Una pena scontata in carcere non è garanzia di una società meno esposta al crimine, ma il suo esatto opposto. Spesso un’attitudine giustizialista è semplicemente (non riesco a dire “colpevolmente”) conseguenza di mancanza di informazioni e di riflessione. Le responsabilità, per me, sono di quegli organi di stampa che eludono sistematicamente qualsiasi discorso attorno alla pena, che lo abbandonano dopo che sono arrivate le condanne. Hai commesso un reato? Sei stato condannato? Ok, l’interesse della comunità si ferma davanti ai cancelli degli istituti penitenziari. Solo in pochi varcano quella soglia, che non è soltanto una soglia fisica, ma anche psicologica. Nella fotografia che ho scelto questa settimana, ecco il Beccaria di Milano: una porta si apre, sta a voi scegliere se varcare quella soglia o se restare nella vostra comfort zone. I “buoni” di qua, i “cattivi” di là. Però guardatela bene questa foto; nel gioco di luci e ombre c’è un simbolismo interessante. Da questa parte della soglia, al buio, ci siamo noi che decidiamo di osservare soltanto. Oltre le sbarre, la luce di una consapevolezza che ci serve, che è imprescindibile.

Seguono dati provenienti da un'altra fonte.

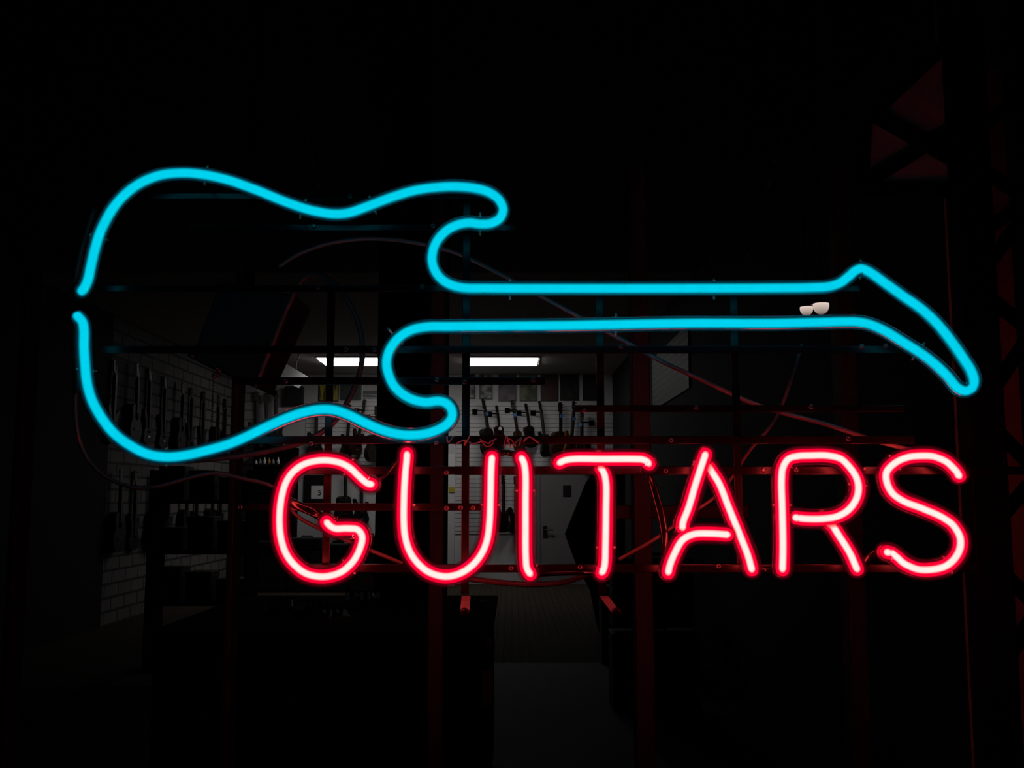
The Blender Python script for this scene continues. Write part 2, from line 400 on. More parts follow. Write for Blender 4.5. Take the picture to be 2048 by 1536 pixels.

Quel che accade dietro le sbarre dovrebbe interessare tutti. Perché?, dite: perché chi commette un reato e paga per l’errore commesso, meno reca su di sé lo stigma della detenzione, più possibilità ha di trovare una strada diversa dalla precedente. La verità, e nessuno che abbia un minimo di onestà intellettuale potrà dire il contrario, è che le carceri - non solo in Italia, ma ovunque conservino una struttura repressiva - sono dannose. Non, banalmente, inutili: proprio dannose. Sono espressione di un autoritarismo fine a sé stesso, un simbolo di fallimento. Torno ai numeri. Ma davvero in un Paese di quasi 60 milioni di abitanti, il sistema è talmente inefficiente da non riuscire a garantire un percorso diverso dalla carcerazione per 389 tra ragazze e ragazzi?

Vi pare possibile non riuscire a convertire il carcere in una pena alternativa per un numero tanto esiguo di persone, per di più minori? Le carceri, ovunque, sono luoghi di immane sofferenza. E, nella sofferenza, nessuno è mai diventato migliore. Sono luoghi di sofferenza per chi sconta una pena, per chi è in attesa di giudizio, per chi vi lavora, sempre in affanno, sempre in gravissima carenza di organico. Psicologi e operatori oberati di lavoro devono fare una selezione tra disperati, scegliere di chi occuparsi e chi abbandonare a sé stesso. Il numero di suicidi quest’anno è stato un record. A togliersi la vita non sono solo detenuti, ma anche guardie carcerarie. Cos’altro serve per capire che in Italia il sistema carcerario non funziona, che è un totale fallimento e che va profondamente rivisto investendo risorse? Chiunque conosca davvero il carcere sa che non c’è più tempo da perdere.